Door zelfwaarneming kunnen we onszelf van de buitenkant (ten opzichte van de binnenkant bij
introspectie) observeren. Als we ons eigen gedrag en de context onbevooroordeeld kunnen observeren,
kunnen we onze daadwerkelijke drijfveren ontdekken (ik lees veel boeken (observatie van buitenaf) en
vind dus lezen leuk). Dankzij de zelfperceptietheorie of zelfwaarnemingstheorie leren mensen zichzelf
kennen door naar hun eigen gedrag te kijken en daar persoonlijkheidseigenschappen vanaf te leiden. Bij
de vraag ‘kook je graag?’ dus niet afgaan op je gevoel bij koken, maar door te kijken naar hoe vaak je zelf
kookt, of je vaak recepten uitzoekt en veel tijd in de keuken doorbrengt.
Iedereen heeft een enorme hoeveelheid zelfkennis; losse stukjes kennis. De zelfkennis moet georganiseerd
worden. Dit kan aan de hand van een zelf-schema; een hiërarchisch schema waar algemene kenmerken/
abstracte concepten of rollen in zijn verdeeld, met daaronder concrete voorbeelden of attributen.
Bijvoorbeeld:
Zelf = extravert, onafhankelijk, sociaal, betrouwbaar en sportief (abstracte concepten)
Concrete voorbeelden = degene die feestjes organiseert, makkelijk alleen kan zijn, op andere afstapt, altijd
afspraken nakomt en 3 x per week gaat fitnessen.

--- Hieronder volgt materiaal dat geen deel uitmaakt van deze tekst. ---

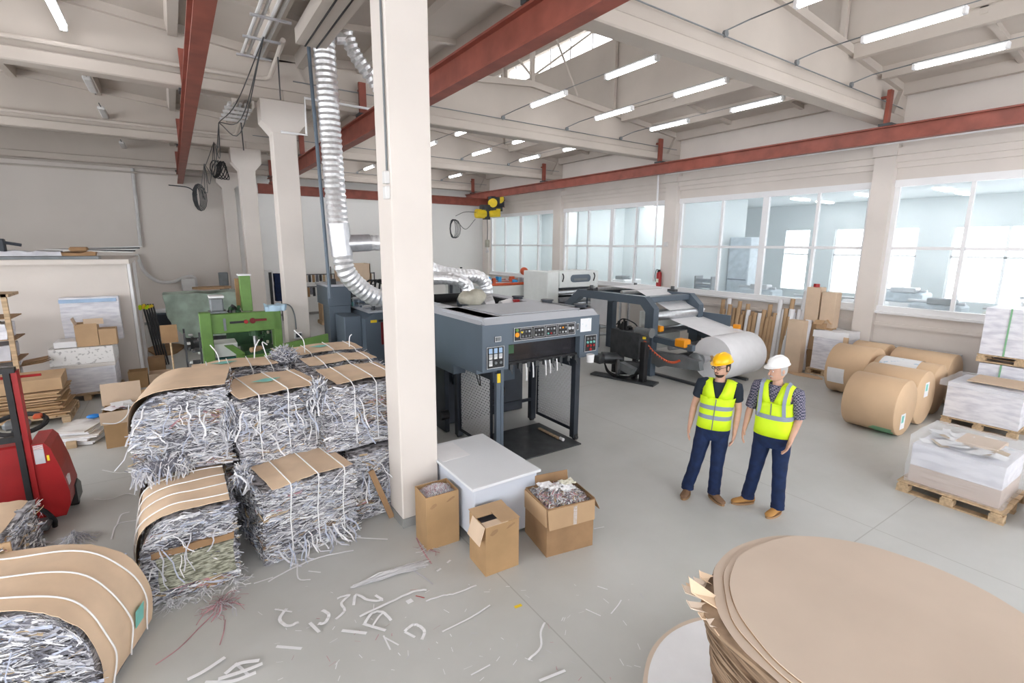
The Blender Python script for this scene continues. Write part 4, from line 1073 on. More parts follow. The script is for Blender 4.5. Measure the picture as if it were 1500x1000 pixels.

Zelf-schema’s kunnen naar verloop van tijd veranderen. Als iets eenmaal in het zelf-schema staat is het
moeilijk om er vanaf te komen. Ook kunnen zelf-schema’s elkaar tegenspreken (bijvoorbeeld bij mensen
met twee culturele identiteiten die zich met allebei de culturen identificeren).
Het totaal van zelf-schema’s is het zelf-concept. De manier waarop de zelf-schema’s zijn georganiseerd
binnen het zelfconcept, wordt zelf-complexiteit genoemd. Als iemand veel aparte zelf-schema’s heeft (als
gezellig teamgenoot bij voetbal, als liefdevolle partner, als succesvolle student) dan hebben negatieve
ervaringen (zoals het halen van een onvoldoende) minder impact omdat bepaalde zelf-schema’s zijn
afgeschermd; die worden niet geschaad. Ook kan een simpele zelf-complexiteit bijdragen aan welzijn,
omdat positieve ervaringen (het halen van een 10) zich kunnen uitstrekken over het hele zelf.